**** SOURCE EXCERPT ****

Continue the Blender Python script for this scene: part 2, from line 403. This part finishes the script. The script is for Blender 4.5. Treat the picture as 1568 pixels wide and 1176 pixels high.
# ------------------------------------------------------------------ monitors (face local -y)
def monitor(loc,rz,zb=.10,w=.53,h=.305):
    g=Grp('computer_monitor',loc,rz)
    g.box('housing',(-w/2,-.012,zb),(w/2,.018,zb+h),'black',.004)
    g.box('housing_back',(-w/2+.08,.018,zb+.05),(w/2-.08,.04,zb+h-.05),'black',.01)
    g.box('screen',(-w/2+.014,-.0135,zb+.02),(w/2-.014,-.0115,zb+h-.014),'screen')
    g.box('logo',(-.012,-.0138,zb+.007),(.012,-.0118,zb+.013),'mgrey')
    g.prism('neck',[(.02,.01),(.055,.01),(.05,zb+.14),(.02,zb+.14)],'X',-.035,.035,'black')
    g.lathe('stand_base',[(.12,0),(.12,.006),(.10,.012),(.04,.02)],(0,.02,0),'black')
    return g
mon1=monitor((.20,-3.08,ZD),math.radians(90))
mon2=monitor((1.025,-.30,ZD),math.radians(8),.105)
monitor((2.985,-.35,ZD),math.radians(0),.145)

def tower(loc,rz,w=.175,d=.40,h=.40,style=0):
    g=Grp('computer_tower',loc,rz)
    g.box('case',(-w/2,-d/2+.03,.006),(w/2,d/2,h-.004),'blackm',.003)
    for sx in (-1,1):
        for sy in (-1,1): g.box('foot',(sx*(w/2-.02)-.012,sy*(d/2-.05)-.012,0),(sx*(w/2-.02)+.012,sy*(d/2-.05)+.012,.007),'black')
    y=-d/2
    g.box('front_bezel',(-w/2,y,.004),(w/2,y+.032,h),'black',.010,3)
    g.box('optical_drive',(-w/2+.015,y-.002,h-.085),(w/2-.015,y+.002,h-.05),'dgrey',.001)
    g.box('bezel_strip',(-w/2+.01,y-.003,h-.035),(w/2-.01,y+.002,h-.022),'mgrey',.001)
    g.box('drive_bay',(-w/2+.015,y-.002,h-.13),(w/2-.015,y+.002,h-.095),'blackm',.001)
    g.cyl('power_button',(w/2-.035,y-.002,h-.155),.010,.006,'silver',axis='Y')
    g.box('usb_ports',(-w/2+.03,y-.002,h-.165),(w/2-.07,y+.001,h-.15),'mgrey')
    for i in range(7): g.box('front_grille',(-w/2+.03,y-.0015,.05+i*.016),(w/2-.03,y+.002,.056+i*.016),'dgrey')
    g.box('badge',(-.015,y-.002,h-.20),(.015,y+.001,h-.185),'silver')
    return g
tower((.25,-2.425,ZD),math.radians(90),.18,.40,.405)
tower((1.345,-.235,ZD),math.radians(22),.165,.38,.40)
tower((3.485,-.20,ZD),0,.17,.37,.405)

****

**INSTRUCTIONS TO FOLLOW:** Transcribe the full listing above without leaving anything out.

**TASK OUTPUT:**
Continue the Blender Python script for this scene: part 2, from line 403. This part finishes the script. The script is for Blender 4.5. Treat the picture as 1568 pixels wide and 1176 pixels high.
# ------------------------------------------------------------------ monitors (face local -y)
def monitor(loc,rz,zb=.10,w=.53,h=.305):
    g=Grp('computer_monitor',loc,rz)
    g.box('housing',(-w/2,-.012,zb),(w/2,.018,zb+h),'black',.004)
    g.box('housing_back',(-w/2+.08,.018,zb+.05),(w/2-.08,.04,zb+h-.05),'black',.01)
    g.box('screen',(-w/2+.014,-.0135,zb+.02),(w/2-.014,-.0115,zb+h-.014),'screen')
    g.box('logo',(-.012,-.0138,zb+.007),(.012,-.0118,zb+.013),'mgrey')
    g.prism('neck',[(.02,.01),(.055,.01),(.05,zb+.14),(.02,zb+.14)],'X',-.035,.035,'black')
    g.lathe('stand_base',[(.12,0),(.12,.006),(.10,.012),(.04,.02)],(0,.02,0),'black')
    return g
mon1=monitor((.20,-3.08,ZD),math.radians(90))
mon2=monitor((1.025,-.30,ZD),math.radians(8),.105)
monitor((2.985,-.35,ZD),math.radians(0),.145)

def tower(loc,rz,w=.175,d=.40,h=.40,style=0):
    g=Grp('computer_tower',loc,rz)
    g.box('case',(-w/2,-d/2+.03,.006),(w/2,d/2,h-.004),'blackm',.003)
    for sx in (-1,1):
        for sy in (-1,1): g.box('foot',(sx*(w/2-.02)-.012,sy*(d/2-.05)-.012,0),(sx*(w/2-.02)+.012,sy*(d/2-.05)+.012,.007),'black')
    y=-d/2
    g.box('front_bezel',(-w/2,y,.004),(w/2,y+.032,h),'black',.010,3)
    g.box('optical_drive',(-w/2+.015,y-.002,h-.085),(w/2-.015,y+.002,h-.05),'dgrey',.001)
    g.box('bezel_strip',(-w/2+.01,y-.003,h-.035),(w/2-.01,y+.002,h-.022),'mgrey',.001)
    g.box('drive_bay',(-w/2+.015,y-.002,h-.13),(w/2-.015,y+.002,h-.095),'blackm',.001)
    g.cyl('power_button',(w/2-.035,y-.002,h-.155),.010,.006,'silver',axis='Y')
    g.box('usb_ports',(-w/2+.03,y-.002,h-.165),(w/2-.07,y+.001,h-.15),'mgrey')
    for i in range(7): g.box('front_grille',(-w/2+.03,y-.0015,.05+i*.016),(w/2-.03,y+.002,.056+i*.016),'dgrey')
    g.box('badge',(-.015,y-.002,h-.20),(.015,y+.001,h-.185),'silver')
    return g
tower((.25,-2.425,ZD),math.radians(90),.18,.40,.405)
tower((1.345,-.235,ZD),math.radians(22),.165,.38,.40)
tower((3.485,-.20,ZD),0,.17,.37,.405)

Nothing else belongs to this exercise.